Dukat literally gets sent to Hell.
 
The Pah Wraiths. What a stupid, stupid idea.

So at the very beginning of the show we learn that the "Prophets" the Bajorans worship are real, only they're incorporeal aliens who live in the wormhole. They're so alien, in fact, that they don't understand the concept of linear time and it's strongly implied (if not stated outright) that they can't even exist in our space-time continuum. And that's a really good, cool idea.

But then, in a bit of thinking that the Power Rangers writers' room would reject as too hackneyed, they decided that they needed "evil Prophets", too.

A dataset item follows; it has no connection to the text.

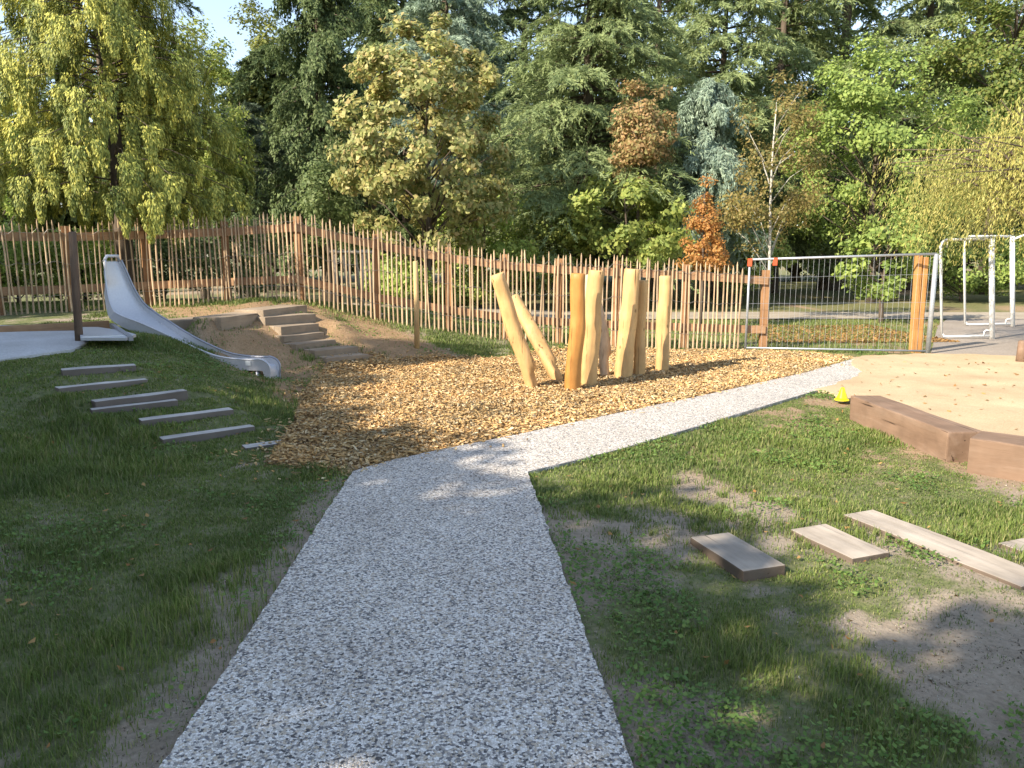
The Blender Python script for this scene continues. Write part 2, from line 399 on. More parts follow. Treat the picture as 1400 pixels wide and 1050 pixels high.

And that, instead of existing outside of normal space-time, these evil Prophets should just hang out in some Bajoran caves because of reasons.

From that bad decision sprang so many other bad story directions--from Gul Dukat allowing a Pah Wraith to fly up his nose so his character could take a strange left turn from "complicated ex-dictator" to "evil wizard/cult leader" to the absolutely ridiculous notion that Benjamin Sisko's entire destiny, his purpose in life was to throw the Bajoran Necromonicon into the depths of the Fire Caves, thus trapping the Pah Wraiths there for all eternity.

This is supposed to be a science fiction show, right? So what's up with the swords-and-sorcery bullshit? The Pah-Wraiths were a terrible, awful, horrible idea. Rene Echevarria, you wrote some great stuff for Star Trek and you've had a successful career, but fuck you for coming up with the Pah Wraiths. I hope you're as ashamed as we are.